An interactive view of the weakly guiding step-index optical fibre. The $\mathrm{LP}_{lm}$ modes solve $U J_{l-1}(U)/J_l(U) = -W K_{l-1}(W)/K_l(W)$ with $V^2 = U^2 + W^2$ and normalised index $b = 1 - U^2/V^2 \in (0,1)$; $\mathrm{LP}_{01}$ has no cutoff while $\mathrm{LP}_{11}$ (the single-mode limit) cuts off at the first zero of $J_0$, $V = 2.40483$, and $\mathrm{LP}_{21}/\mathrm{LP}_{02}$ near the first nonzero zero of $J_1$. The dispersion panel draws the universal $b$-$V$ curves with the single-mode region shaded and the operating point marked; the cross-section panel shows the $|E|^2$ pattern of the selected mode (the $\cos(l\phi)$ azimuthal lobes and the $J_l$ radial structure inside the core, $K_l$ evanescent tail outside); the pulse panel shows a chirp-free Gaussian broadening as $T(z) = T_0\sqrt{1 + (z/L_D)^2}$, $L_D = T_0^2/|\beta_2|$, with the energy conserved.
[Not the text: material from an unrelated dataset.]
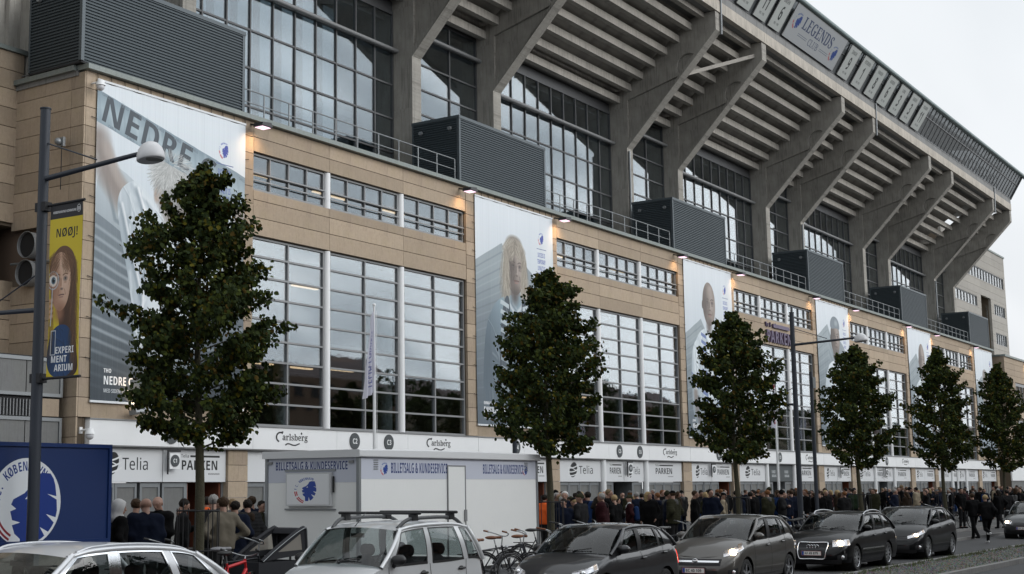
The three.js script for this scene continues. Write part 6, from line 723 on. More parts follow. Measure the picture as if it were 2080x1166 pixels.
  if (o.intake) { const [w, y0, y1] = o.intake; part(t, 'air_intake', fr(-w, w, y0, y1, 0.004, 16), M.dark); }
  if (o.badge) { const q = at(0, o.badge[1], 1, 0.03), g = []; if (o.badge[0] === 4) for (let i = 0; i < 4; i++) g.push(move(plain(new THREE.TorusGeometry(0.048, 0.009, 8, 24)), q.x, q.y, (i - 1.5) * 0.072, 0, Math.PI / 2)); else { g.push(move(plain(new THREE.TorusGeometry(0.055, 0.01, 8, 24)), q.x, q.y, 0, 0, Math.PI / 2)); g.push(bx(q.x - 0.012, q.x + 0.002, q.y - 0.008, q.y + 0.012, -0.05, 0.05)); } part(t, 'badge', merge(g), chrome); }
  if (o.plate) { const [txt, y] = o.plate; const q = at(0, y, 1, 0.03); const tx = canvasTex(416, 92, (g, w, h) => { g.fillStyle = '#e6e6e2'; g.fillRect(0, 0, w, h); g.strokeStyle = '#a32630'; g.lineWidth = 5; g.strokeRect(4, 4, w - 8, h - 8); g.fillStyle = '#1d4fa0'; g.fillRect(7, 7, 44, h - 14); label(g, txt, 62, 72, 72, '#1a1a1a', 0.9); }); part(t, 'plate_holder', bx(q.x + 0.004, q.x + 0.02, y - 0.065, y + 0.065, -0.27, 0.27), trimBlack); part(t, 'number_plate', geo([q.x, y - 0.055, -0.255, q.x, y - 0.055, 0.255, q.x, y + 0.055, 0.255, q.x, y + 0.055, -0.255], null, [0, 0, 1, 0, 1, 1, 0, 1], [0, 1, 2, 0, 2, 3]), std({ map: tx, roughness: 0.5 })); }
  part(t, 'lower_bumper', fr(-Wh * 0.8, Wh * 0.8, 0.2, 0.29, 0.005, 14), trimBlack);
  // wipers, cabin, floor
  for (const [a, b] of [[-0.45, 0.02], [0.12, 0.58]]) { const P1 = cow(a).add(V3(0.02, 0.03, 0)), P2 = cow(b).lerp(rtop(b), 0.1).add(V3(-0.03, 0.045, 0)); part(t, 'wiper', merge([rod(P1, P2, 0.011, 0.007, 5), rod(P1.clone().add(V3(-0.02, -0.015, 0.02)), P1, 0.02, 0.02, 6)]), trimBlack); }
  const cab = [], seats = []; cab.push(bx(o.cowl - 0.1, tb[0] - 0.25, 0.25, 0.42, -Wh + 0.16, Wh - 0.16)); cab.push(bx(o.cowl + 0.12, o.cowl + 0.6, 0.45, sh(o.cowl) - 0.03, -Wh + 0.18, Wh - 0.18)); for (const s of [-1, 1]) cab.push(bx(o.cowl + 0.1, tb[0] - 0.3, 0.42, sh(o.cowl + 0.8) - 0.05, s > 0 ? Wh - 0.16 : -Wh + 0.12, s > 0 ? Wh - 0.12 : -Wh + 0.16)); cab.push(bx(tb[0] - 0.55, tb[0] - 0.25, 0.4, tb[1] - 0.06, -Wh + 0.16, Wh - 0.16));
  part(t, 'cabin', merge(cab), seatM);
  for (const x of [o.cowl + 1.05, o.cowl + 1.85]) for (const z of [-0.36, 0.36]) { if (x > tb[0] - 0.6) continue; const b = new THREE.CapsuleGeometry(0.21, 0.28, 4, 12); b.scale(0.5, 1, 1.05); const hr = new THREE.CapsuleGeometry(0.085, 0.1, 4, 10); hr.rotateX(Math.PI / 2); hr.scale(0.6, 1.1, 1); seats.push(move(b, x + 0.12, 0.86, z, 0, 0, -0.25), move(hr, x + 0.24, Math.min(H - 0.28, 1.26), z)); }
  part(t, 'seats', merge(seats), seatM); part(t, 'steering_wheel', move(plain(new THREE.TorusGeometry(0.18, 0.016, 6, 24)), o.cowl + 0.72, sh(o.cowl) + 0.02, 0.36, 0, 1.2, 0), trimBlack); part(t, 'inner_mirror', bx(rF + 0.02, rF + 0.06, roofY(rF) - 0.1, roofY(rF) - 0.04, -0.11, 0.11), trimBlack);
  part(t, 'underbody', merge([bx(0.18, L - 0.2, 0.17, 0.3, -Wh + 0.3, Wh - 0.3), bx(xf + 0.4, xr - 0.4, 0.17, 0.3, -Wh + 0.08, Wh - 0.08), bx(0.3, o.cowl + 0.2, 0.3, 0.62, -Wh + 0.32, Wh - 0.32)]), M.dark);
  return { t, at, arcX, roofPt, sh, wb, cow, rtop, side, paint, total };
}
function mergeSmooth(list) { const g = mergeGeometries(list.map((k) => { const c = k.clone(); for (const a of Object.keys(c.attributes)) if (!['position', 'normal', 'uv'].includes(a)) c.deleteAttribute(a); return c; })); return g; }
const nCar = (W) => 11.7 + W / 2;
// grey hatchback with chrome grille bar
makeCar({ label: 'grey hatchback with lit headlights and a chrome grille bar, in front of the black estate', s: 28.0, n: nCar(1.73), L: 4.0, W: 1.73, H: 1.49, fo: 0.84, wb: 2.51, R: 0.31, paint: col(0.095, 0.09, 0.084), cowl: 0.98,
  shoulder: [[0, 0.66], [0.15, 0.74], [0.5, 0.86], [1.1, 0.985], [1.7, 1.0], [2.6, 1.03], [3.3, 1.08], [3.75, 1.08], [4, 1.02]], roof: [[1.72, 1.42], [2.1, 1.475], [2.6, 1.49], [3.1, 1.465], [3.55, 1.385]], tailBase: [3.86, 1.06],
  side: [[1.34, 1.86], [2.18, 2.2], [2.3, 2.32], [3.02, 2.98], [3.06, 3.02], [3.34, 3.2]], kinds: ['p', 'g', 'b', 'g', 'b', 'g', 'p'], doors: [[1.3, 0], [2.24, 0.02], [3.2, -0.1]], handles: [2.08, 2.98], mirror: 1.42, head: [0.62, 1.32, 0.68, 0.84, 0.8, 0.98], bulb: [0.84, 0.77, 0.085], litHead: true, turn: [0.62, 0.92], tailLamp: [4.55, 4.85, 0.72, 0.74, 1.02, 0.98], litTail: true, grille: [0.56, 0.5, 0.64], slats: 2, bar: [0.52, 0.57, 0.605], badge: [1, 0.585], intake: [0.5, 0.24, 0.4], plate: ['BC 40 109', 0.4], fog: [0.86, 0.36], spokes: 5, bulge: 0.09 });
// dark grey hatchback
makeCar({ label: 'dark grey five-door hatchback behind the silver van, headlights off', s: 21.55, n: nCar(1.7), L: 4.08, W: 1.7, H: 1.45, fo: 0.83, wb: 2.47, R: 0.31, paint: col(0.036, 0.036, 0.039), cowl: 0.98,
  shoulder: [[0, 0.62], [0.15, 0.7], [0.5, 0.82], [1.1, 0.95], [1.7, 0.97], [2.6, 1.01], [3.4, 1.07], [3.8, 1.06], [4.08, 0.98]], roof: [[1.7, 1.385], [2.1, 1.435], [2.6, 1.45], [3.1, 1.42], [3.6, 1.33]], tailBase: [3.92, 1.04],
  side: [[1.36, 1.86], [2.24, 2.18], [2.36, 2.28], [3.1, 3.0], [3.14, 3.04], [3.38, 3.24]], kinds: ['p', 'g', 'b', 'g', 'b', 'g', 'p'], doors: [[1.3, 0], [2.3, 0.03], [3.25, -0.12]], handles: [2.36, 3.26], mirror: 1.45, head: [0.52, 1.12, 0.6, 0.74, 0.7, 0.84], bulb: [0.72, 0.68, 0.06], tailLamp: [4.5, 4.95, 0.7, 0.74, 0.96, 0.98], litTail: true, grille: [0.42, 0.46, 0.6], slats: 3, intake: [0.5, 0.24, 0.38], badge: [1, 0.6], fog: [0.84, 0.33], spokes: 5 });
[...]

The single-mode condition $V \lt 2.40483$ (the first zero of $J_0$), the universal $b$-$V$ dispersion curves, and the dispersion-limited Gaussian pulse broadening are the physical content.

Figure 1. Step-index weakly guiding fibre: the b-V dispersion curves with the single-mode region V < 2.405, the selected LP mode intensity cross-section, and group-velocity-dispersion broadening of a Gaussian pulse along the fibre. Method: LP eigenvalue root-find with Abramowitz-Stegun Bessel functions; T(z) = T0 sqrt(1 + (z/L_D)^2); deterministic.
mode
V-number3.80
dispersion L_D2.0

WHAT TO TRY

  • Lower the V-number below 2.405: all higher modes cut off and the fibre is single-mode, carrying only LP01. Above the cutoff the LP11, LP21 and LP02 modes switch on one by one as the dispersion panel shows.
  • Pick a higher mode and read its intensity cross-section: LP01 is a single central spot, while higher LP modes split into lobes with azimuthal and radial nodes, the patterns a multimode fibre actually carries.
  • Watch the GVD pulse-broadening panel: as the pulse propagates a distance in dispersion lengths L_D, group-velocity dispersion stretches it in time. That broadening is what limits the bit rate of a fibre link.